If you are dealt 5 cards , what is the probability of having a badugi in your hand?

0%

By having badugi , i meant if your hand contains a 4 card badugi . Ex: Ac ks Qh Jd 2s is considered having a badugi.

Not sure if right and maybe more complex than I think?

There are 52C5 combos total so 2,598,960 distinct starting hands

There's 13 x 12 x 11 x 10 combos of badugis.
There's then 47 cards left in the deck, so we take the product of the above.

13x12x11x10x47 = 806,520.

806,520/2,598,960 = 31.03%

I'm not good enough at combinatorics to say for sure, but I worry the above method doesn't factor in the fact that it doesn't have to be the first 4 cards that are a badugi. Then again, if that were the case, I think it'd give a lot lower answer than 31% so maybe you're correct. My main concern is if you do this calculation for having a 3 card badugi or better in a 4 card hand, you get

13x12x11x48/270,725 = 30.4%

which seems too close to the answer you got and not what the 3c probability is (which is >57%)

No, there's 48.
52-4 = 48

Even so, the method
13*12*11*10*48 does not work as you are double counting...
take 2 four card badugis
(1) 3s Tc 5d Ah
(2) Tc 5d Ah 2s
Then (1)+2s = (2)+3s =
3s Tc 5d Ah 2s

If 5th card is a pair then we don't double count if it is we do.

13*12*11*10*(12 + 36/2) = 13*12*11*10*30 = 514800

Answer is 514800 / 2598960 = 19.8%

badugi is 52x36x22x10/4! which is 13x12x11x10.
tri or better follows a completely different logic, which i don't know how to do.

i do know the comparison ur attempting with 13x12x11x48 is an underestimation for tris+, because that calculation (the pattern u followed) is going to assume there are only 3 suits in a deck when there are 4.

thanks! however i don't get why the non-pairs are double counted.

the way i see it,

(1) xx 2h 3c 4d 5d
(2) As xx 3c 4d 5d
(3) As 2h xx 4d 5d
(4) As 2h 3c xx 5d
(5) As 2h 3c 4d xx

(1)+As == (2)+2h == (3)+3c == (4)+4d == (5)+5d

i don't know what to make of this... i guess i don't get why this results in exactly double counting for the 36 non-pairs for the 5th card.
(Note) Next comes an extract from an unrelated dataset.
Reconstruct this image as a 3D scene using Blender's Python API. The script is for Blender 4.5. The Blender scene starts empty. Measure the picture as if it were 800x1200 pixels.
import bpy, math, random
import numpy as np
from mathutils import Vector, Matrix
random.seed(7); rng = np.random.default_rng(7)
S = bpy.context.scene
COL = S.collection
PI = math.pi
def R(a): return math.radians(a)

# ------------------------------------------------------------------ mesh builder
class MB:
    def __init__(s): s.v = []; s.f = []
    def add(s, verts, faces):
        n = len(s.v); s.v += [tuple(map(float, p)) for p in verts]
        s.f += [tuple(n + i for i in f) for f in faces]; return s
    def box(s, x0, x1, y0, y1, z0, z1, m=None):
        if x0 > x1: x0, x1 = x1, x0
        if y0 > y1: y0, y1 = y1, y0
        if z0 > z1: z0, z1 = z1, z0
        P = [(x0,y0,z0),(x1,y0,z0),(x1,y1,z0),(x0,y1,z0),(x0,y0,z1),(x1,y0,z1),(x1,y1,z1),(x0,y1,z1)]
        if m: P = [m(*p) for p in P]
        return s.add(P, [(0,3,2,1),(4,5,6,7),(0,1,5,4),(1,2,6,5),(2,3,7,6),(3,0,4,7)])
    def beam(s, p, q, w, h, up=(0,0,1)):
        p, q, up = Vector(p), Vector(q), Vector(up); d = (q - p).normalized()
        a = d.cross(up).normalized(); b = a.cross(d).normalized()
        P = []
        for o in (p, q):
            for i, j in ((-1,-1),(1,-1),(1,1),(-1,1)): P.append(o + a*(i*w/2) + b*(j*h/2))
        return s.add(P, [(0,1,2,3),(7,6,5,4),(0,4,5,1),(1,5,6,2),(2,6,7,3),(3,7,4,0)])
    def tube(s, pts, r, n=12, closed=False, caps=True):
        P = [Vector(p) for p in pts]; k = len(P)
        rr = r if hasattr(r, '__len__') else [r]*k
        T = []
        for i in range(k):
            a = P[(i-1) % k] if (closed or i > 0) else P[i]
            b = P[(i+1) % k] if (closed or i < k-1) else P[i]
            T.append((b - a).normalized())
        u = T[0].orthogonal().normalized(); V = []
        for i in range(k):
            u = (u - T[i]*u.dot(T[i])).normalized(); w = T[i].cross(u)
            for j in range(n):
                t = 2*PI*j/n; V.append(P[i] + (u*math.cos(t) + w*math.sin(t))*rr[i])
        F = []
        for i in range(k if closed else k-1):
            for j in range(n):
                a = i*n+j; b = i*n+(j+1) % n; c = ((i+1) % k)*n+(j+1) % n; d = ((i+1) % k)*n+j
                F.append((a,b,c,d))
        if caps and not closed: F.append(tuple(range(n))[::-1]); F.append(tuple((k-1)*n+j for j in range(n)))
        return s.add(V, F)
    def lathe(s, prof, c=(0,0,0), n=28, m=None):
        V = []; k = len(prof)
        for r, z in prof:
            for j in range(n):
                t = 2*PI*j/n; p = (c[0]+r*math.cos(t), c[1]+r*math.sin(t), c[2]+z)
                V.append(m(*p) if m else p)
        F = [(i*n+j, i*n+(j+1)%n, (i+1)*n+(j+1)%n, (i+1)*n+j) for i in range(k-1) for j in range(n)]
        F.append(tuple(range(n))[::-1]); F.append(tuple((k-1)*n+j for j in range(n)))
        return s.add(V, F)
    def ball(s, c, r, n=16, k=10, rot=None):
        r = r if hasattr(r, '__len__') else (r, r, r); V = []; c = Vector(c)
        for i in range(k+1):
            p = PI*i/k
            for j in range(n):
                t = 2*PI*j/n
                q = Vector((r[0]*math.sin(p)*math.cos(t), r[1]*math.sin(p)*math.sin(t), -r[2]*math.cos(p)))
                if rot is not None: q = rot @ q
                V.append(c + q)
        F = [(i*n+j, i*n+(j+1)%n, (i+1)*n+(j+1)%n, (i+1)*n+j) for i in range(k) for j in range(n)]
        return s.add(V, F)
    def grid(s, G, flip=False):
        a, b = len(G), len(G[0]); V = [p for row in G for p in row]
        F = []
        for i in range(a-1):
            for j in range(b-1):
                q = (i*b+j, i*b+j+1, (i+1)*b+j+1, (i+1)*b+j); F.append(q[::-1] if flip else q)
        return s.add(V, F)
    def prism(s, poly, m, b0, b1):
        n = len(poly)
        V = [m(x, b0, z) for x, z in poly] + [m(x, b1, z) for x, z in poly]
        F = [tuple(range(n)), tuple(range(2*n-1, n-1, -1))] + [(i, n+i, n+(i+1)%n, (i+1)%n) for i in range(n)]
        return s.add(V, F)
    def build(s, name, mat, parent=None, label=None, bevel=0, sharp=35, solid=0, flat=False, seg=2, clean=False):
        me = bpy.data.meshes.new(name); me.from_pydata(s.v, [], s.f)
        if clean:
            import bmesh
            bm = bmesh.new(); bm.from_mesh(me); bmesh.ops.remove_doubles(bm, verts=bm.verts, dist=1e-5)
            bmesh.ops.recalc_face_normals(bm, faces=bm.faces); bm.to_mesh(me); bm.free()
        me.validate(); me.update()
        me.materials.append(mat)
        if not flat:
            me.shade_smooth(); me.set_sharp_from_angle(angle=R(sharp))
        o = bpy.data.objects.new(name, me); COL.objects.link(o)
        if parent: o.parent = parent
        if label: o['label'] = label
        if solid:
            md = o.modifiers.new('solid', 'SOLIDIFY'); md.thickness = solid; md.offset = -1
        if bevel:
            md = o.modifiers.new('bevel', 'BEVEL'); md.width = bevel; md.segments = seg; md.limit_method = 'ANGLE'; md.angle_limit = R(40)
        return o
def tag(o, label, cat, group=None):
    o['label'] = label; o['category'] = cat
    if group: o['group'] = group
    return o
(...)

is there something obvious i'm overlooking?

Sorry I should have been clearer.

In your example (1), (2) & (3) are not badugis.

Goal: we want to create all 5-card unique hands with a 4 card badugi in them so that we can calculate

#five_card_hands_w_badugi/#five_card_hands

Fact 1: any 5-card hand with a badugi can be made by adding a card to 4-card badugi.

So if we add all possible cards to the set of 4-card hands we will have at least the set of 5-card hands with a badugi. There may however be multiple counting as I described.

Fact 2: when we add a card to a badugi this will pair one and only one suit. Which leads to 2 cases...

Case 1: card added pairs the badugi
The 5 cards will look like:
Ax By Cz Dw Ay
There is one and only one 4 card badugi in this hand.

Case 2: card added does not pair the badugi
The 5 cards will look like:
Ax By Cz Dw Ex

There is exactly 2 badugis:
-- By Cz Dw Ex
Ax By Cz Dw --

12 cards pair the badugi (four cards, three suits)
The remaining 36 cards do not but exactly double counts the 5-card hands they generate.

as soon as u said this, i realize where i went wrong. thanks!! that makes a lot of sense now!